(Make sure and say this as though you’re uttering that favorite phrase from moms everywhere when teens offer up lame excuses about why they’re trying to skid in after curfew. “I Couldn’t Care Less.”)
I bought a new moisturizer last month because I figured I’d better hurry up and take advantage of the fact that women’s magazines kindly recommend these items to folks like me. After all, nothing underscores the passage of time so much as reading articles segmented into decade groupings and you are now at the tail-end of the aforementioned grouping.
Once upon a time I quickly consumed information about beauty regimens for women in their 20’s, never noticing the advice for the elderly that comes afterwards. As the decades have rolled by I now fly past the helpful, “in your 20’s you should…” section followed by in your 30’s you should…” tidbit, and I make a quick pit stop at “in your 40’s you should…”
It is as I settle in to reap the wisdom of the beauty editors that I can almost feel the twenty-something writers practically giving up after tackling that late, what is sure to be final, stage of caring about your appearance. The magazine might as well type in an italicized disclaimer that pronounces, “Looking for beauty products and advice? After your 50’s, why bother? Take this opportunity to really work on the insert and elevate your personality to a heretofore unrealized asset. See article, Elevating Your Personality to a Heretofore Unrealized Asset.
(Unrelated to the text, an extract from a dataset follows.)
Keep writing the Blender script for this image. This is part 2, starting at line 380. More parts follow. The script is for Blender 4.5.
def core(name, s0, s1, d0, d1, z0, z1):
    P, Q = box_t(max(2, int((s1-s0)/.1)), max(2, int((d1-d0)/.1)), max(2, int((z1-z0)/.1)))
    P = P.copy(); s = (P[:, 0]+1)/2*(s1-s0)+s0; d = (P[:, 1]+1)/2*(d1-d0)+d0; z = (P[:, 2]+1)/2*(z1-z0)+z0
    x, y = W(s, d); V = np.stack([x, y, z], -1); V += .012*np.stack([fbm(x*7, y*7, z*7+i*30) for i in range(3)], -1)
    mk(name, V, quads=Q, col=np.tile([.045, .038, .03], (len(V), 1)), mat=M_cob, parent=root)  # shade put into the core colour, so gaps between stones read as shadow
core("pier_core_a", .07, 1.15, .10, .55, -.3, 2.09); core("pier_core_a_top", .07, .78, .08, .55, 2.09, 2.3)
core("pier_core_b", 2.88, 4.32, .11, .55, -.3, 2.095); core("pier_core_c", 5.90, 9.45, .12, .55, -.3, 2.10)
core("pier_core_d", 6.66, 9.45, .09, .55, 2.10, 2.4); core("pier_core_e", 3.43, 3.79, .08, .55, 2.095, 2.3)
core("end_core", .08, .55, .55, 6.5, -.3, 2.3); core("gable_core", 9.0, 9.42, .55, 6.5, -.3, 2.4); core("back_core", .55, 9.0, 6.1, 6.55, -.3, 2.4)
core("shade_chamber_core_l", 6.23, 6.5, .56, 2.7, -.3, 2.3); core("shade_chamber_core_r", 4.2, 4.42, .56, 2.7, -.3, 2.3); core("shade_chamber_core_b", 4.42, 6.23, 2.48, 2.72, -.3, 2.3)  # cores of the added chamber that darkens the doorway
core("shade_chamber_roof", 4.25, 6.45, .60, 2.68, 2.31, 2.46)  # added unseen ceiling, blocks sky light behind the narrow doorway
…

So, I bought the heavy duty axle grease product made from moose antler, an orchid that blooms once every thousand years and eye of newt. As it turns out, this quality stuff eventually soaks in as heavily as does the realization that I’ve just paid as much for this secret sauce as I did for my daughter’s first semester of college tuition. No matter, I will co-opt a popular phrase and say, “I’m worth it” and for 30 days I have been fairly glistening with moisture goodness and it’s clear that my water intake is right up there with the daily recommended requirement too.
It was with this well-hydrated and upbeat attitude that I sashayed into the health food store to pick-up a few necessary almost-food items. And on that point I must make a few observations.
Oh, how these “must-have’s” have changed. Where once I couldn’t live without Oreos, peanut M&M’s, and Caravelle bars (See what I mean? They don’t even make Caravelle bars anymore), I now must have flaxseed, green algae, and those stress relief tab thingies that prevent my non-self-editing alter ego from expressing herself. (In stress relief tab measuring lingo I call that “three tabs away” from doing much verbal harm.)
Yes, so there I was bothering to care about how I look and eat which is when it happened: a painful defining moment. The little twinkie at the register asked me if I’d like to use my senior discount.
“Come again?” I gasped, standing up straighter and trying to unfurrow my brow.
“Your senior discount. It’ll save you 10%” she offered helpfully as she surveyed my vast supplies of senior-like purchases. After all, as a senior I must also be on a fixed income.
I tried to keep the snark out of my tone, unsuccessfully as it turns out, when I heard myself say snippily, “Well, maybe when I AM a senior I’ll do that.” I may have even harrumphed, I’m not sure.
Because I care about how I look, what I eat, AND how I sound I threw in some levity. “I guess maybe my moisturizer isn’t working” to which I received no reply. Nothing. Nada. She left me hanging. She’d already moved on to her much more interesting, light-moisturizer-is-still-optional co-worker.
It was a quiet, awkward, and paid-in-full exit from the store as I reassured myself it was just one of those weird things that happens; no need to turn it into a “thing” for pity’s sake. Until the young man in the parking lot who worked for a neighboring retail store asked me if I needed help with my bags, one of which was my purse.
And let’s go ahead and add a helping of insult to that injury. Did you notice the pièce de résistance on this story? I referred to someone as a “young man.” It’s going to take four stress tabs to get over this one.